La CGT redoute que cette initiative ne soit la première étape d'une remise en cause progressive du caractère chômé et férié du 1er mai, comparable à l’évolution du travail dominical. Pour Sophie Binet, "ouvrir la porte à l'exception, c'est fragiliser un symbole social majeur", faisant écho aux critiques formulées par plusieurs organisations de salariés.
Les syndicats dénoncent également le risque d'une pression indirecte exercée sur les travailleurs, même sous couvert de volontariat, dans des secteurs où la dépendance économique rendrait difficile un refus sans conséquence.

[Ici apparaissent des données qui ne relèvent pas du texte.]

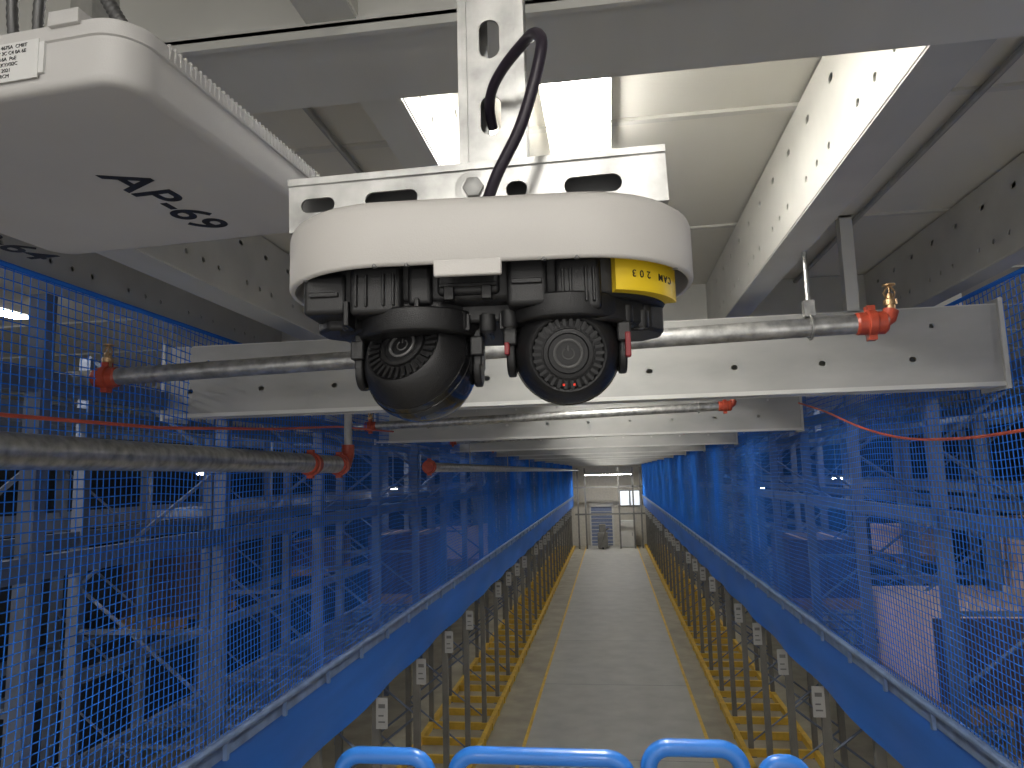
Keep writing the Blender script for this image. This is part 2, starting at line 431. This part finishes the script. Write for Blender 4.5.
MB().box(-.85,-.65,43.0,44.1,HF+.08,-H+.18).box(-.5,-.3,43,44.1,HF+.08,-H+.18).done('forks', GREY, E, smooth=False)
MB().lathe([(0,-.05),(.1,-.05),(.1,.05),(0,.05)], frame((-.6,42.7,HF+.1),(0,1,0),(0,0,1)), 16).done('wheel', RUB, E)
E = empty('control_cabinet')
MB().box(.5,1.3,43.6,44.2,HF,-H+1.6).done('body', BEAM, E, smooth=False, bevel=.02)
MB().box(.55,1.25,43.57,43.6,-H+.1,-H+1.5).done('door', BEAMW, E, smooth=False); MB().box(1.15,1.18,43.54,43.57,-H+.7,-H+.9).done('handle', GREY, E, smooth=False)
E = empty('crossing_racks')
m = MB()
for x in (-2.0,-1.55,.45,1.3,1.75): m.box(x-.05,x+.05,43,43.1,HF,.2)
for z in (-2.6,-1.0): m.box(-2.2,2,43,43.06,z,z+.1)
m.done('frame', POSTM, E, smooth=False)
luminaire(-1.5,1.2,41.5,41.8,-.2, LAMPF)

# ------------------------------------------------------------------ blue guard railing on a lift platform
G = empty('lift_platform_guardrail')
def loop(x0, x1, zt, y, r=.045, zb=-1.60, t=.018):
    P = [(x0,y,zb),(x0,y,zt-r)]
    P += [(x0+r-r*math.cos(a*pi/16),y,zt-r+r*math.sin(a*pi/16)) for a in range(1,9)]
    P += [(x1-r+r*math.sin(a*pi/16),y,zt-r+r*math.cos(a*pi/16)) for a in range(0,9)]
    P += [(x1,y,zb)]
    MB().tube(P, t, 14).done('tube_loop', BLUER, G)
    MB().tube([(x0,y,-1.1),(x1,y,-1.1)], .014, 10).done('mid_rail', BLUER, G)
loop(-.635,-.43,-.625,1.62); loop(-.37,.012,-.618,1.62); loop(.055,.25,-.592,1.62); loop(.295,.375,-.618,1.62,.035)
MB().box(-.75,.75,.9,1.66,-1.66,-1.60).done('deck', GREY, G, smooth=False, bevel=.01)
m = MB()
for sx in (-.6,.6):
    for k in range(3):
        z = -H+.25+k*.87
        m.strip((sx,.95,z),(sx,1.6,z+.87),.03).strip((sx,1.6,z),(sx,.95,z+.87),.03)
m.done('scissor_arms', BLUER, G, smooth=False)
MB().box(-.7,.7,.9,1.66,-H+.08,-H+.27).done('base', BLUER, G, smooth=False, bevel=.02)
m = MB()
for sx in (-.62,.62):
    for sy in (1.0,1.55): m.lathe([(0,-.04),(.1,-.04),(.1,.04),(0,.04)], frame((sx,sy,HF+.1),(0,1,0),(0,0,1)), 18)
m.done('wheels', RUB, G)

# ------------------------------------------------------------------ perforated strut + cross bar
ST = empty('perforated_strut_hanger')
x0, x1, ys = -.121, -.062, .591
hs = [slot(-.093, .322+i*.074, .019, .038) for i in range(0, 12)]
plate('web', rect(x0, x1, .225, 1.25), hs, .0025, frame((0,ys,0),(1,0,0),(0,0,1)), GALV, ST)
MB().box(x0,x0+.0025,ys,ys+.03,.225,1.25).box(x1-.0025,x1,ys,ys+.03,.225,1.25).box(x0,x0+.022,ys+.0275,ys+.03,.225,1.25).box(x1-.022,x1,ys+.0275,ys+.03,.225,1.25).box(x0-.001,x0+.007,ys-.004,ys-.0012,.225,1.25).box(x1-.007,x1+.001,ys-.004,ys-.0012,.225,1.25).done('flanges', GALV, ST, smooth=False)
MB().box(-.15,-.03,ys-.02,ys+.06,1.235,1.25).done('head_plate', GALV, ST, smooth=False)
CBR = empty('perforated_cross_bar')
Mb = frame((-.103,.560,.2035),(math.cos(.035),math.sin(.035),.026),(-.026,0,1))
plate('web', rect(-.163,.161,.012,.059), [slot(-.137,.035,.030,.013),slot(-.072,.035,.046,.014),slot(.036,.033,.018,.015),slot(.100,.0315,.048,.0155)], .0025, Mb, GALV, CBR)
MB(Mb).box(-.163,.161,.0565,.059,-.024,0).box(-.163,.161,.012,.0145,-.024,0).box(-.163,.161,.0535,.0595,.0012,.0035).done('flanges', GALV, CBR, smooth=False)
MB(Mb).box(-.163,.161,.012,.058,-.0255,-.0235).done('slot_shade_plate', GREY, CBR, smooth=False)  # added dark plate: paints the shaded channel interior seen through the slots
MB(Mb).lathe([(0,0),(.0165,0),(.0165,.0025),(.0105,.003),(.0105,.004),(0,.004)], Matrix.Translation((.000,.036,.001)), 28).done('washer', GALV, CBR)
MB(Mb).lathe([(0,0),(.009,0),(.009,.005),(.0065,.006),(0,.006)], Matrix.Translation((.000,.036,.004)), 6).done('bolt_head', GALVM, CBR)

# cable
KC = empty('camera_cable')
P = smooth([(-.095,.612,.322),(-.094,.590,.329),(-.088,.572,.337),(-.076,.556,.345),(-.058,.535,.350),(-.046,.518,.348),(-.039,.506,.336),(-.039,.50,.320),(-.046,.50,.292),(-.058,.503,.260),(-.077,.512,.230),(-.088,.525,.212)], 8)
MB().tube(P, .0047, 12).done('jacket', RUB, KC)

# ------------------------------------------------------------------ dual dome camera
D = empty('dual_head_security_camera')
MD = Matrix.Translation((-.1000,.612,0)) @ Matrix.Rotation(math.radians(4),4,'Z')
W_, D_, R0 = .358, .212, .104
def ringat(w, d, r, inset, z): return [(x,y,z) for x, y in rrect(w, d, r, inset, 16)]
prof = [(.020,.197),(.008,.194),(.006,.164),(.0045,.1605),(.0015,.1605),(0,.163),(0,.205),(.0015,.210),(.006,.2135),(.014,.2150),(.03,.2155)]
MB(MD).loft([ringat(W_,D_,R0,i,z) for i, z in prof]).done('white_tray', WHITEP, D, angle=60)
MB(MD).prism([(-.034,-.1060),(.018,-.1060),(.018,-.1010),(-.034,-.1010)],.150,.163).done('front_tab', WHITEP, D, bevel=.0012)
# black chassis
A = MB(MD); Wa, Da, Ra = .306, .150, .066
A.loft([ringat(Wa,Da,Ra,i,z) for i, z in [(.012,.194),(0,.190),(0,.142),(.003,.138),(.02,.136)]])
A.done('chassis', BLK, D, angle=50)
m = MB(MD)
for bx in ((-.148,-.112,-.072,-.01,.132,.166),(-.106,-.064,-.084,-.03,.128,.168),(-.060,-.040,-.080,-.03,.135,.168),(.020,.052,-.085,-.03,.130,.170),(.058,.094,-.084,-.03,.125,.168),(-.036,.014,-.0805,-.03,.142,.170)):
    m.box(*bx)
m.done('front_blocks', BLK, D, bevel=.004, seg=3)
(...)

Des clivages politiques nets autour du projet
Sur le plan politique, la proposition divise. Si plusieurs parlementaires Les Républicains soutiennent l’initiative, d'autres s'y opposent, dénonçant une dérive susceptible d'affaiblir les droits sociaux. À gauche, la critique est quasi-unanime : les sénateurs socialistes et écologistes fustigent une logique qu'ils estiment contraire à l’esprit du 1er mai.
À l’inverse, certains députés du du Rassemblement National sont d'accord, comme Julien Odoul qui a justifié son soutien en invoquant "la nécessité de libérer le travail et de ne pas empêcher ceux qui souhaitent travailler". Le RN considère la mesure comme une réponse pragmatique aux besoins des petites entreprises.
La majorité présidentielle adopte une position modérée, insistant sur l'équilibre trouvé entre respect des droits acquis et adaptation au contexte économique.